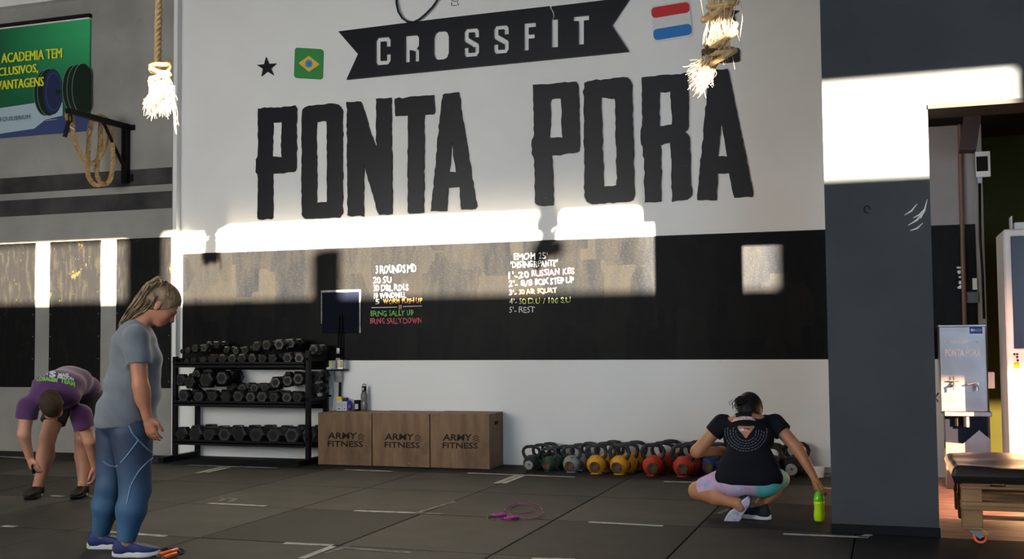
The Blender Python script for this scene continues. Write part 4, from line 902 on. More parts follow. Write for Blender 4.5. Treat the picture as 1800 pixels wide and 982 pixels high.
def head_prims(C, f, u, s, sc=1.0):
    C = V(*C); e = lambda a, b, c: C+(f*a+u*b+s*c)*sc; ax = (f, s, u); r = lambda *a: [q_*sc for q_ in a]
    L = [eld(e(-.012, .025, 0), r(.098, .076, .092), ax), eld(e(.030, -.035, 0), r(.066, .060, .078), ax), eld(e(.058, -.088, 0), r(.030, .032, .026), ax), eld(e(.078, .014, 0), r(.018, .048, .016), ax, .02),
         cap(e(.086, .004, 0), e(.108, -.034, 0), .008*sc, .013*sc, k=.012), eld(e(.100, -.036, .012), r(.010, .009, .007), ax, .008), eld(e(.100, -.036, -.012), r(.010, .009, .007), ax, .008),
         eld(e(.088, -.060, 0), r(.011, .024, .006), ax, .008), eld(e(.086, -.071, 0), r(.011, .021, .006), ax, .008), eld(e(.060, -.025, .038), r(.026, .022, .026), ax, .02), eld(e(.060, -.025, -.038), r(.026, .022, .026), ax, .02)]
    for q_ in (1, -1):
        L += [eld(e(-.008, -.010, .078*q_), r(.019, .007, .031), (unit(f+.2*u), s, unit(u-.2*f)), .008), eld(e(-.006, -.034, .074*q_), r(.010, .007, .010), ax, .008)]
    return L
def eyes(C, f, u, s, sc, parent):
    C = V(*C)
    for q_ in (1, -1):
        c = C+(f*.076+u*-.004+s*.031*q_)*sc
        w_ = MB().ball(c, .0125*sc, 8).build('eye', M['eye_white'], parent, True); MB().ball(c+f*.0075*sc, .0072*sc, 6).build('iris', M['eye_dark'], w_, True)
    s2 = MB()
    for q_ in (1, -1):
        s2.tube([C+(f*(.092-.016*t*t*1.0)+u*(.022+.004*math.sin(t*3.1))+s*(.012+.034*t)*q_)*sc for t in np.linspace(0, 1, 6)], [.002, .0035, .0035, .003, .002, .001], 4)
    s2.build('eyebrow', M['brow'], parent)
def hand_prims(W_, d, n, side, curl=.5, sc=1.0, spread=.12, thumb=.6):
    """W_: wrist; d: wrist->knuckles; n: palm normal (direction the fingers curl to); side: towards the thumb"""
    W_ = V(*W_); d = unit(d); n = unit(V(*n)-d*(V(*n)@d)); t = np.cross(d, n); t = t if t@V(*side) > 0 else -t
    e = lambda a, b, c: W_+(d*a+t*b+n*c)*sc
    L = [cap(e(.0, 0, 0), e(.03, 0, 0), .026*sc, .028*sc, sq=(n, 1.35), k=.012), cap(e(.035, .016, 0), e(.085, .024, 0), .017*sc, .014*sc, k=.012), cap(e(.035, .0, .0), e(.088, .004, 0), .018*sc, .014*sc, k=.012), cap(e(.035, -.014, 0), e(.080, -.022, .0), .017*sc, .013*sc, k=.012)]
    for i, (o_, l_) in enumerate(((.030, .068), (.0105, .076), (-.0095, .071), (-.028, .056))):
        a = curl*.75; p = e(.084-.004*abs(i-1), o_, 0); dd = d+t*spread*(1-i)*.5; dd = unit(dd)
        r = .0098 if i < 3 else .0085
        for j, fr in enumerate((.42, .32, .26)):
            dr = dd*math.cos(a)+n*math.sin(a); p2 = p+dr*l_*fr*sc; L.append(cap(p, p2, (r-.0007*j)*sc, (r-.0007*(j+1))*sc, k=.004)); p = p2; a += curl*.85
    p = e(.022, .022, .004); p2 = p+(d*.55+t*.65+n*.25*thumb)*.042*sc; p3 = p2+(d*.85+t*.15+n*.5*thumb)*.034*sc; p4 = p3+(d*.85-t*.1+n*.6*thumb)*.026*sc
    L += [cap(p, p2, .0145*sc, .012*sc, k=.012), cap(p2, p3, .0115*sc, .0105*sc, k=.004), cap(p3, p4, .0105*sc, .0085*sc, k=.004)]
    return L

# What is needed
Go through the listing above and quote it exactly, apart from its images.

# Result of this exercise
The Blender Python script for this scene continues. Write part 4, from line 902 on. More parts follow. Write for Blender 4.5. Treat the picture as 1800 pixels wide and 982 pixels high.
def head_prims(C, f, u, s, sc=1.0):
    C = V(*C); e = lambda a, b, c: C+(f*a+u*b+s*c)*sc; ax = (f, s, u); r = lambda *a: [q_*sc for q_ in a]
    L = [eld(e(-.012, .025, 0), r(.098, .076, .092), ax), eld(e(.030, -.035, 0), r(.066, .060, .078), ax), eld(e(.058, -.088, 0), r(.030, .032, .026), ax), eld(e(.078, .014, 0), r(.018, .048, .016), ax, .02),
         cap(e(.086, .004, 0), e(.108, -.034, 0), .008*sc, .013*sc, k=.012), eld(e(.100, -.036, .012), r(.010, .009, .007), ax, .008), eld(e(.100, -.036, -.012), r(.010, .009, .007), ax, .008),
         eld(e(.088, -.060, 0), r(.011, .024, .006), ax, .008), eld(e(.086, -.071, 0), r(.011, .021, .006), ax, .008), eld(e(.060, -.025, .038), r(.026, .022, .026), ax, .02), eld(e(.060, -.025, -.038), r(.026, .022, .026), ax, .02)]
    for q_ in (1, -1):
        L += [eld(e(-.008, -.010, .078*q_), r(.019, .007, .031), (unit(f+.2*u), s, unit(u-.2*f)), .008), eld(e(-.006, -.034, .074*q_), r(.010, .007, .010), ax, .008)]
    return L
def eyes(C, f, u, s, sc, parent):
    C = V(*C)
    for q_ in (1, -1):
        c = C+(f*.076+u*-.004+s*.031*q_)*sc
        w_ = MB().ball(c, .0125*sc, 8).build('eye', M['eye_white'], parent, True); MB().ball(c+f*.0075*sc, .0072*sc, 6).build('iris', M['eye_dark'], w_, True)
    s2 = MB()
    for q_ in (1, -1):
        s2.tube([C+(f*(.092-.016*t*t*1.0)+u*(.022+.004*math.sin(t*3.1))+s*(.012+.034*t)*q_)*sc for t in np.linspace(0, 1, 6)], [.002, .0035, .0035, .003, .002, .001], 4)
    s2.build('eyebrow', M['brow'], parent)
def hand_prims(W_, d, n, side, curl=.5, sc=1.0, spread=.12, thumb=.6):
    """W_: wrist; d: wrist->knuckles; n: palm normal (direction the fingers curl to); side: towards the thumb"""
    W_ = V(*W_); d = unit(d); n = unit(V(*n)-d*(V(*n)@d)); t = np.cross(d, n); t = t if t@V(*side) > 0 else -t
    e = lambda a, b, c: W_+(d*a+t*b+n*c)*sc
    L = [cap(e(.0, 0, 0), e(.03, 0, 0), .026*sc, .028*sc, sq=(n, 1.35), k=.012), cap(e(.035, .016, 0), e(.085, .024, 0), .017*sc, .014*sc, k=.012), cap(e(.035, .0, .0), e(.088, .004, 0), .018*sc, .014*sc, k=.012), cap(e(.035, -.014, 0), e(.080, -.022, .0), .017*sc, .013*sc, k=.012)]
    for i, (o_, l_) in enumerate(((.030, .068), (.0105, .076), (-.0095, .071), (-.028, .056))):
        a = curl*.75; p = e(.084-.004*abs(i-1), o_, 0); dd = d+t*spread*(1-i)*.5; dd = unit(dd)
        r = .0098 if i < 3 else .0085
        for j, fr in enumerate((.42, .32, .26)):
            dr = dd*math.cos(a)+n*math.sin(a); p2 = p+dr*l_*fr*sc; L.append(cap(p, p2, (r-.0007*j)*sc, (r-.0007*(j+1))*sc, k=.004)); p = p2; a += curl*.85
    p = e(.022, .022, .004); p2 = p+(d*.55+t*.65+n*.25*thumb)*.042*sc; p3 = p2+(d*.85+t*.15+n*.5*thumb)*.034*sc; p4 = p3+(d*.85-t*.1+n*.6*thumb)*.026*sc
    L += [cap(p, p2, .0145*sc, .012*sc, k=.012), cap(p2, p3, .0115*sc, .0105*sc, k=.004), cap(p3, p4, .0105*sc, .0085*sc, k=.004)]
    return L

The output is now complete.